Dr Filipp Ushchev, Université Libre De Bruxelles

"Toward a General Theory of Peer Effects"
Tuesday, 6 June. 4 pm
Room 540, Main Building

Abstract

There is substantial empirical evidence showing that peer effects matter in many activities. The workhorse model in empirical work on peer effects is the linear-in-means (LIM) model, whereby it is assumed that agents are linearly affected by the mean action of their peers. We provide two different theoretical models (based on spillovers and on conformism behaviour) that micro-found the LIM model and show that they have very different policy implications. We also develop a new general model of peer effects that relaxes the assumptions of linearity and mean peer behaviour, and that encompasses the spillover, conformist model, and LIM model as special cases. Then, using data on adolescent activities in the U.S., we structurally estimate this model. We find that for GPA, social clubs, self-esteem, and exercise, the spillover effect strongly dominates, while for risky behaviour, study effort, fighting, smoking, and drinking, conformism plays a stronger role. We also find that for many activities, individuals do not behave according to the LIM model.

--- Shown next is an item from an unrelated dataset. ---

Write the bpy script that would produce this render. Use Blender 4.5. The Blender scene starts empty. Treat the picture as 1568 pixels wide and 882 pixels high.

We run some counterfactual policies and show that imposing the mean action as an individual social norm is misleading and leads to incorrect policy implications.

Bio

Philip Ushchev is a researcher at ECARES, ULB. Starting 1 October 2023, he will be a Professor of Information Economics, Regulation and Public Policy at ECARES, ULB.
His fields of interest are applied general equilibrium (macro, trade), industrial organization, networks, and urban economics.